Segundo produtores, empresários e diplomatas brasileiros e europeus ouvidos pela Folha nas duas últimas semanas, as especificações técnicas européias impedem a entrada de biodiesel brasileiro no maior mercado consumidor do produto.
"Estamos negociando contratos para a venda do excedente da produção para o ano que vem, mas barreiras comerciais impedem a venda do nosso biodiesel. Eles utilizam o produto deles como especificação", diz Jório Dauster, integrante do Conselho de Administração da Brasil Ecodiesel.
Tecnicamente, são barreiras da União Européia os parâmetros de viscosidade, densidade, índice de iodo e ponto de entupimento a frio -grosso modo, a temperatura em que o óleo congela e pode causar entupimento do motor.
O Ministério das Relações Exteriores acompanha o problema, mas o assunto não recebe urgência porque as exportações brasileiras para o bloco europeu só devem começar no início do ano que vem.
"O governo brasileiro e o Itamaraty estão trabalhando para criar as condições de um mercado de biocombustíveis livre de barreiras", disse o embaixador Antonio Simões, diretor do Departamento de Energia.

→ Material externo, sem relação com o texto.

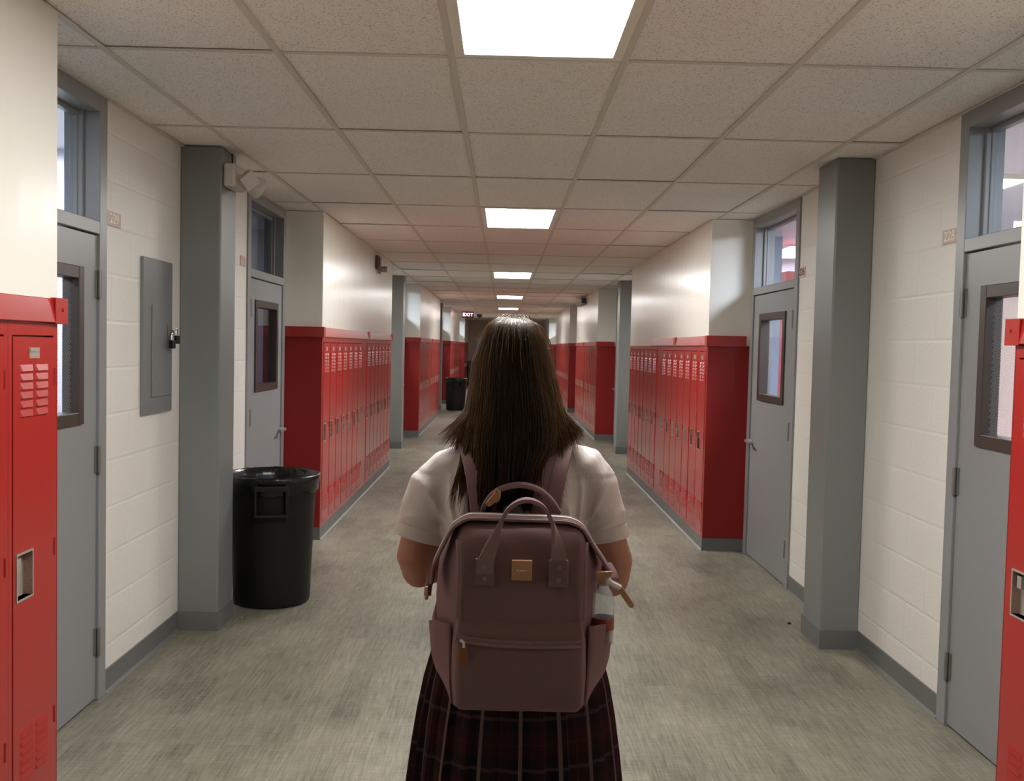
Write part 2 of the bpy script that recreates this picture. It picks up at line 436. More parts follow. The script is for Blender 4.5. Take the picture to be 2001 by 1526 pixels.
# ------------------------------------------------------------------ classrooms behind the doors
def room(side, y0, y1, wallm, lampm, lamps, name, label):
    sg = -1 if side == 'L' else 1
    xi = (WL if side == 'L' else WR)+sg*.14; xo = xi+sg*5.0; zc = 2.62
    b = MB(); x0, x1 = min(xi, xo), max(xi, xo)
    b.box(x0, x1, y0-.1, y0, 0, zc+.1); b.box(x0, x1, y1, y1+.1, 0, zc+.1)
    b.box(*((xo, xo+.1) if sg > 0 else (xo-.1, xo)), y0, y1, 0, zc+.1); b.box(x0, x1, y0, y1, zc, zc+.1)
    struct(b.build(name, wallm))
    for k, (lx, ly) in enumerate(lamps):
        r_ = empty('classroom_light', (sg*lx, ly, zc-.001)); q = MB().box(-.27, .27, -.57, .57, -.022, -.018)
        f_ = MB(); f_.box(-.30, -.27, -.6, .6, -.025, 0); f_.box(.27, .30, -.6, .6, -.025, 0); f_.box(-.27, .27, -.6, -.57, -.025, 0); f_.box(-.27, .27, .57, .6, -.025, 0)
        f_.build('frame', m_frame, r_); q.build('diffuser', lampm, r_)
        tag(r_, '%s, %s' % (label, ORD[k]+' from its near end'), 'ceiling light', 'classroom ceiling lights')
room('L', -.5, 5.6, m_roomwall, m_roomlamp, [(3.2, 1.6), (2.75, 4.7)], 'wall_classroom_near_left', 'light panel in the classroom behind door 229')
room('L', 5.75, 9.4, m_roomwall, m_dimlamp, [(3.4, 8.5)], 'wall_classroom_dim_left', 'dim light panel in the classroom left of the trash can')
room('R', -.5, 11.1, m_roomwall, m_roomlamp, [(3.2, 2.4), (4.7, 4.2), (2.78, 6.25), (4.5, 8.1), (3.05, 10.1)], 'wall_classroom_near_right', 'light panel in the classroom behind door 228')
room('L', 11.2, 17.3, m_roomwall, m_roomlamp, [(3.0, 12.4), (2.55, 15.15)], 'wall_classroom_mid_left', 'light panel in the second left classroom')
room('L', 20.7, 26.4, m_roomwall, m_roomlamp, [(3.0, 21.8), (2.55, 24.55)], 'wall_classroom_third_left', 'light panel in the third left classroom')
room('L', 30.3, 35.6, m_roomwall, m_roomlamp, [(3.0, 31.2), (2.55, 33.75)], 'wall_classroom_fourth_left', 'light panel in the fourth left classroom')
room('R', 11.4, 17.2, m_roomwall, m_dimlamp, [(3.6, 14.0)], 'wall_classroom_mid_right', 'light panel in the second right classroom')
room('R', 20.6, 24.2, m_roomwall, m_dimlamp, [(3.6, 22.3)], 'wall_classroom_third_right', 'light panel in the third right classroom')
room('R', 28.4, 35.0, m_roomwall, m_roomlamp, [(3.2, 30.6), (2.75, 33.05)], 'wall_classroom_fourth_right', 'light panel in the fourth right classroom')
# things seen through the right-hand glass
b = MB().box(2.66, 3.3, 9.2, 9.6, .06, 2.33); b.box(2.68, 3.28, 9.22, 9.58, 0, .06)
cab = b.build('tall_cabinet', m_redfab, bevel=.006); tag(cab, 'tall red cabinet seen through the glass of the right-hand second door', 'cabinet')
for s_, q in ((2.665, 2.975), (2.985, 3.295)):
    d_ = MB().box(s_, q, 9.185, 9.2, .09, 2.3); d_.build('cabinet_door', m_redfab, cab, bevel=.003)
struct(MB().box(2.05, 2.54, 8.95, 9.25, 0, 2.62).build('pillar_classroom', m_blue))
struct(MB().box(2.045, 2.06, 4.15, 6.2, 0, 2.62).build('wall_classroom_lining', m_peach))
struct(MB().box(2.62, 4.2, 5.45, 5.55, 0, 2.2).build('wall_classroom_partition', m_peach))
pl = MB().box(2.60, 2.68, 5.436, 5.45, 1.32, 1.44).build('light_switch', m_white, bevel=.003); MB().box(2.63, 2.65, 5.428, 5.436, 1.36, 1.40).build('switch_toggle', m_white, pl)
tag(pl, 'white switch plate on the peach classroom wall behind door 228', 'light switch')

# ------------------------------------------------------------------ lockers
PW = .305; LH0, LH1 = .10, 1.597
def make_locker():
    root = empty('locker')
    b = MB()
    b.box(-.285, -.028, .002, PW-.002, LH0, LH1-.002)
    b.box(-.028, 0, 0.0005, .023, LH0, LH1); b.box(-.028, 0, PW-.023, PW-.0005, LH0, LH1)
    b.box(-.028, 0, .023, PW-.023, 1.556, LH1); b.box(-.028, 0, .023, PW-.023, LH0, .13)
    b.build('locker_body', m_red, root)
    # door : y .026-.279 , z .134-1.551, with a recess hole
    y0, y1, z0, z1 = .0255, PW-.0255, .1335, 1.5505; x0, x1 = -.022, .002
    hy0, hy1, hz0, hz1 = .048, .138, .772, .905
    d = MB()
    def panel(a, c_, e, f_): d.box(x0, x1, a, c_, e, f_)
    panel(y0, hy0, z0, z1); panel(hy1, y1, z0, z1); panel(hy0, hy1, z0, hz0); panel(hy0, hy1, hz1, z1)
    def louver(yc, zt, wd=.078, up=.005):
        a, c_ = yc-wd/2, yc+wd/2; hgt = .019
        p = [(x1, a, zt), (x1, c_, zt), (x1+up, c_-.008, zt-hgt), (x1+up, a+.008, zt-hgt), (x1, a-.002, zt-hgt), (x1, c_+.002, zt-hgt)]
        d.poly([p[0], p[1], p[2], p[3]]); d.poly([p[0], p[3], p[4]]); d.poly([p[1], p[5], p[2]]); d.poly([p[4], p[3], p[2], p[5]], 1)
    for zt0 in (1.468, .372):
        for r_ in range(6):
            for yc in (.105, .2): louver(yc, zt0-r_*.0268)
    door = d.build('locker_door', [m_red, m_dark], root)
    cup = MB(); xb = -.026
    cup.poly([(xb, hy0, hz0), (xb, hy1, hz0), (xb, hy1, hz1), (xb, hy0, hz1)])
    for a, c_ in (((hy0, hz0), (hy1, hz0)), ((hy1, hz0), (hy1, hz1)), ((hy1, hz1), (hy0, hz1)), ((hy0, hz1), (hy0, hz0))):
        cup.poly([(x1, *a), (x1, *c_), (xb, *c_), (xb, *a)])
    e = .006
    for a, c_, f_, g in ((hy0-e, hy0, hz0-e, hz1+e), (hy1, hy1+e, hz0-e, hz1+e), (hy0, hy1, hz0-e, hz0), (hy0, hy1, hz1, hz1+e)):
        cup.box(x1, x1+.0025, a, c_, f_, g)
    cup.box(xb, -.004, hy0+.012, hy0+.036, hz1-.05, hz1-.012)
    cup.build('handle_recess', m_metal, door)
    pl = MB().box(x1, x1+.002, .118, .182, 1.487, 1.519); pl.box(x1+.002, x1+.004, .122, .178, 1.507, 1.516); pl.box(x1+.002, x1+.003, .126, .174, 1.491, 1.504)
    pl.build('number_plate', m_metal, door)
    for z in (.32, .86, 1.40):
        MB().tube([(.001, y1+.004, z), (.001, y1+.004, z+.055)], .0045, 6).build('hinge', m_redside, door)
    return root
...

A União Européia utiliza padrões técnicos baseados no desempenho do biodiesel de colza, semente de couve de clima temperado e amplamente utilizada pela Alemanha, Itália e França, maiores produtores mundiais. As características são bem diferentes das da mamona e do dendê brasileiros, cujas culturas recebem incentivo fiscal do governo.
Não é apenas o biodiesel brasileiro que poderá ficar de fora do mercado europeu. Indonésia e Malásia já encontram dificuldades em vender para a União Européia o seu biocombustível, fabricado com dendê.

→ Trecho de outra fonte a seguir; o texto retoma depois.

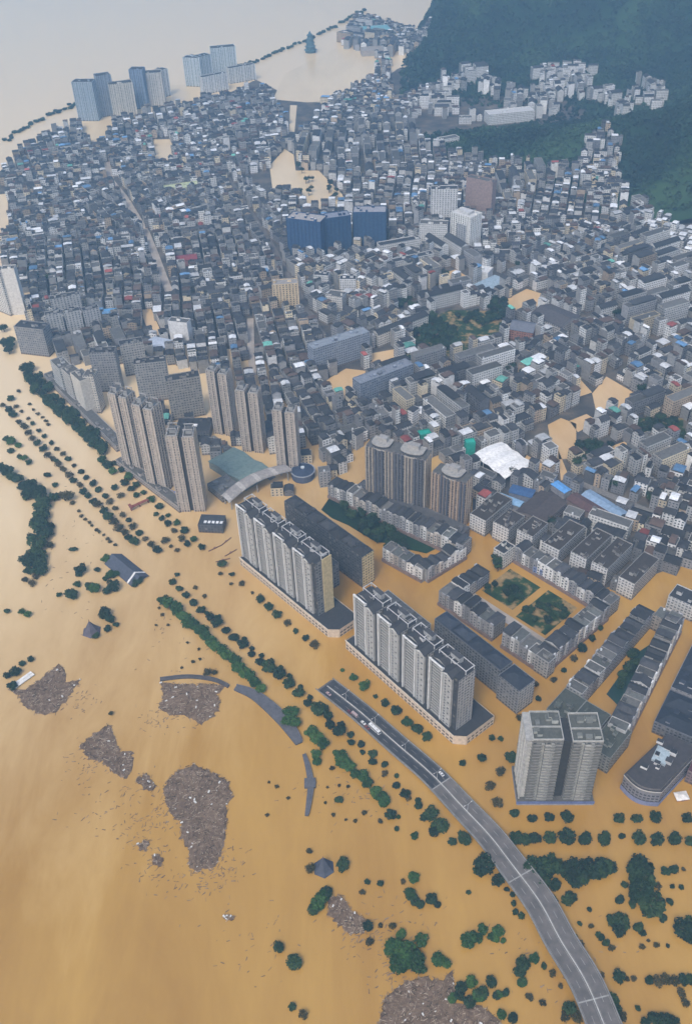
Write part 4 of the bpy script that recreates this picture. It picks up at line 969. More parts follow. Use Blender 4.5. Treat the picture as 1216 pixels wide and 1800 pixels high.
world_slab('corner_house', "white bay-fronted house on the rounded kerb corner across from the long pond block", 'house', FV_, 2, 26, 4, 22, 17, (0.55, 0.55, 0.55), 1.0, RDARK, 78, huts=3)
world_slab('corner_house', "grey house behind the rounded kerb corner", 'house', FV_, 28, 60, 2, 22, 16, (0.3, 0.3, 0.32), 1.0, RDARK, 79, huts=5)

for k, (x, y) in enumerate([(838, 922), (878, 938), (919, 953), (965, 974), (1012, 991), (1048, 1010), (1095, 1034)]):
    slab('gabled_slab', f"white-fronted apartment slab with a long dark roof, {ordinal(k + 1)} from the brown towers in its row", 'apartment block', (x - 14, y + 8), (x + 13, y + 22), 44 if k not in (1, 2) else 26, None, 19 + (k % 3), (0.3, 0.29, 0.28), 1.0,
         (0.055, 0.048, 0.045), 6, seed=90 + k, group="white-fronted slabs in a row", cols=((0.64, 0.63, 0.62), (0.34, 0.33, 0.32), (0.3, 0.3, 0.3), (0.3, 0.3, 0.3)))
    LANDMARKS["white-fronted slabs"] = G(965, 974)

# ---------------------------------------------------------------- the town: slabs and houses in patches of their own direction
def ang(A, B):
    a, b = G(*A), G(*B); return math.atan2(b[1] - a[1], b[0] - a[0])
ZONES = [ # polygon, direction, apartment share, storeys range, white share
 ([(8, 300), (60, 255), (130, 225), (250, 212), (330, 185), (470, 160), (520, 240), (470, 300), (420, 310), (565, 585), (640, 690), (600, 800), (530, 770), (470, 640), (360, 590), (190, 585), (160, 545), (60, 530), (8, 470)], ang((405, 310), (560, 580)), 0.06, (3, 6), 0.35),
 ([(420, 310), (480, 370), (510, 460), (680, 440), (740, 400), (800, 440), (870, 470), (930, 500), (1000, 560), (920, 640), (840, 730), (760, 770), (640, 700), (565, 585)], ang((665, 608), (750, 575)), 0.42, (4, 7), 0.6),
 ([(860, 420), (870, 300), (1110, 360), (1240, 460), (1240, 830), (1000, 850), (880, 790), (840, 730), (920, 640), (1000, 560), (930, 500)], ang((1040, 690), (1110, 660)), 0.34, (3, 7), 0.6),
 ([(520, 240), (600, 185), (700, 185), (745, 260), (860, 305), (1000, 305), (1060, 285), (1110, 380), (870, 470), (740, 400), (680, 440), (510, 460), (480, 370), (470, 300)], ang((520, 190), (480, 300)), 0.2, (4, 7), 0.55),
 ([(830, 850), (880, 790), (1000, 846), (1240, 826), (1240, 1000), (1150, 1010), (1060, 1040), (960, 1000), (860, 940)], ang((1000, 842), (1216, 930)), 0.06, (3, 5), 0.3),
 ([(560, 780), (600, 700), (640, 690), (760, 770), (840, 730), (880, 790), (830, 830), (640, 770), (600, 830), (560, 810)], ang((640, 760), (760, 700)), 0.05, (3, 6), 0.3),
 ([(740, 205), (745, 165), (800, 140), (880, 135), (1020, 130), (1160, 165), (1160, 205), (1060, 222), (960, 205), (830, 215)], ang((760, 200), (900, 195)), 0.75, (5, 8), 0.9),
 ([(1110, 395), (1150, 388), (1240, 420), (1240, 470), (1150, 440)], ang((1110, 400), (1216, 440)), 0.0, (2, 4), 0.95),
 ([(1010, 300), (1050, 275), (1085, 300), (1080, 380), (1010, 350)], ang((1010, 300), (1085, 300)), 0.1, (3, 6), 0.6),
 ([(560, 180), (600, 180), (680, 100), (690, 180), (745, 165), (745, 210), (600, 200)], ang((560, 180), (690, 180)), 0.2, (4, 6), 0.4),
 ([(625, 30), (690, 45), (760, 70), (740, 90), (640, 110), (600, 90)], ang((640, 60), (690, 62)), 0.3, (3, 5), 0.3),
 ([(205, 700), (300, 725), (365, 745), (420, 775), (480, 840), (545, 800), (600, 840), (560, 855), (505, 872), (440, 868), (365, 800), (300, 770), (225, 760)], ang((405, 310), (560, 580)), 0.0, (2, 4), 0.3),
 ([(60, 530), (160, 545), (190, 585), (230, 600), (260, 640), (100, 640), (50, 560)], ang((95, 588), (180, 575)), 0.1, (4, 6), 0.3),
 ([(190, 585), (360, 590), (470, 640), (530, 770), (560, 790), (470, 800), (370, 660), (300, 640), (230, 620)], ang((405, 310), (560, 580)), 0.05, (3, 6), 0.25),
]
zid = np.full((ONY, ONX), -1, np.int8)
for k, z in enumerate(ZONES): zid[pip(_gx, _gy, [tuple(q) for q in gp(z[0])])] = k
rngT = random.Random(77)
lots = []                                                  # (kind, o, rot, w, d, storeys, zone)
def zone_at(o):
    i, j = int((o[0] - OX) / OC), int((o[1] - OY) / OC)
    return int(zid[j, i]) if 0 <= i < ONX and 0 <= j < ONY else -1
def in_frame(o, h=15):
    a, b = P(o[0], o[1], 0); c, e = P(o[0], o[1], h)
    return -25 < a < 1241 and -30 < b and e < 1830
def seeds(zk, sp):
    poly = np.array(gp(ZONES[zk][0])); lo, hi = poly.min(0), poly.max(0); out = []
    nx, ny = int((hi[0] - lo[0]) / sp) + 1, int((hi[1] - lo[1]) / sp) + 1
    for i in range(nx):
        for j in range(ny):
            p = lo + np.array([(i + rngT.random()) * sp, (j + rngT.random()) * sp])
            if zone_at(p) == zk: out.append(p)
    return out
for zk, (poly, za, ashare, (s0, s1), wsh) in enumerate(ZONES):
    far = 1.0 if G(*np.mean(poly, 0))[1] < 1700 else 1.0
    for sp, lim in ((130, 110), (85, 70), (60, 60)):
     sd = seeds(zk, sp)
     if not sd: sd = [np.array(gp(poly)).mean(0)]
     sa = np.array(sd)
     for p in sd:
         rot = za + rngT.gauss(0, 0.13) + (math.pi / 2 if rngT.random() < 0.35 else 0)
         c, s = math.cos(rot), math.sin(rot)
         if sp > 100 and rngT.random() < ashare * 1.3:                   # a group of slabs set in parallel
             rows, rp = 9, 24
             for r in range(-rows // 2, rows // 2):
                 x = -95 + rngT.uniform(0, 12)
                 while x < 95:
                     w = rngT.uniform(26, 52) if zk != 6 else rngT.uniform(16, 30); q = x + w / 2
                     o = (p[0] + c * q - s * r * rp, p[1] + s * q + c * r * rp); x += w + rngT.uniform(4, 9)
                     if zone_at(o) != zk or np.argmin(((sa - o) ** 2).sum(1)) != sd.index(p) if False else zone_at(o) != zk: continue
                     if ((np.array(o) - p) ** 2).sum() > ((sa - o) ** 2).sum(1).min() + 900 or not in_frame(o): continue
                     d = rngT.uniform(11, 14)
                     if free(o, rot, -w / 2 - 1, w / 2 + 1, -d / 2 - 1.5, d / 2 + 1.5): lots.append(('a', o, rot, w, d, rngT.randint(6, 8), zk))
         row = 0; y = -float(lim)
         while y < lim:
             dep = rngT.uniform(9.5, 13.5); x = -lim - 5 + rngT.uniform(0, 8); cross = x + rngT.uniform(40, 80)
             while x < lim + 5:
                 if x > cross: x += rngT.uniform(3, 5); cross = x + rngT.uniform(40, 80)
                 w = rngT.choice((5.5, 7, 8, 9, 10, 12, 14, 18)) * rngT.uniform(0.9, 1.15); d = dep * rngT.uniform(0.8, 1.02)
                 q = x + w / 2; o = (p[0] + c * q - s * (y + dep / 2), p[1] + s * q + c * (y + dep / 2)); x += w + rngT.choice((0.2, 0.2, 0.3, 1.2, 2.5))
                 if zone_at(o) != zk or not in_frame(o): continue
                 if ((np.array(o) - p) ** 2).sum() > ((sa - o) ** 2).sum(1).min() + 500: continue
                 if free(o, rot, -w / 2, w / 2, -d / 2, d / 2, tol=0.1):
                     st = rngT.randint(s0, s1) + (rngT.choice((1, 2, 3)) if rngT.random() < 0.06 else 0)
                     if w > 13: st = min(st, 4)
                     lots.append(('h', o, rot + (math.pi if row % 2 else 0) + rngT.gauss(0, 0.015), w, d, st, zk))
             y += dep + (0.4 if row % 2 == 0 else rngT.uniform(2.4, 4.0)); row += 1
lots.sort(key=lambda L: L[1][0] ** 2 + L[1][1] ** 2)
LMN = list(LANDMARKS); LMP = np.array([LANDMARKS[k] for k in LMN])
seen = {}
def where(o):
    d = ((LMP - o) ** 2).sum(1) ** 0.5
    k = int(np.argmin(d)); return LMN[k], d[k]
def face_cam(o, rot):                                      # turn the front (-y) towards the river side when it is the hidden one
    f = np.array([math.sin(rot), -math.cos(rot)]); return rot if f @ (-np.array(o)) > 0 else rot + math.pi
stuff = MB(); individuals = []
nh = na = 0
NH, NA = 300, 190
KIN = {}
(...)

Rever normasRepresentantes da União Européia negam que a barreira vá continuar. "É muito mais sexy fazer manchetes sobre protecionismo, mas estamos elaborando a regulamentação de maneira aberta, com a cooperação dos maiores produtores mundiais, inclusive do Brasil", afirmou Fabian Del Cross, conselheiro de assuntos comerciais da missão em Brasília.
Segundo apurou a Folha, um corpo técnico deu início à revisão das normas européias, em Bruxelas. Diplomatas europeus ouvidos pela reportagem, porém, deixaram claro que o objetivo principal é definir a especificação para o produto que melhor se adapte a máquinas e equipamentos europeus.
O Ministério da Agricultura minimiza a importância da barreira européia. Se for mantida, o Brasil venderá mais alimentos, já que produtores europeus podem migrar para a colza. "A tendência é que a UE acomode mudanças, pois a dúvida é se importará mais alimentos ou se será apenas biocombustível", diz José Nilton de Souza Vieira, do Departamento de Cana e Agroenergia.
As especificações técnicas prometem ser a letra miúda no novo mercado de biocombustíveis. Como são oriundos de produtos agrícolas, podem ter características químicas bastante díspares entre si. Uniformizar essas regras transformará os biocombustíveis em commodities, permitindo sua negociação em Bolsa e a fiscalização da qualidade do produto.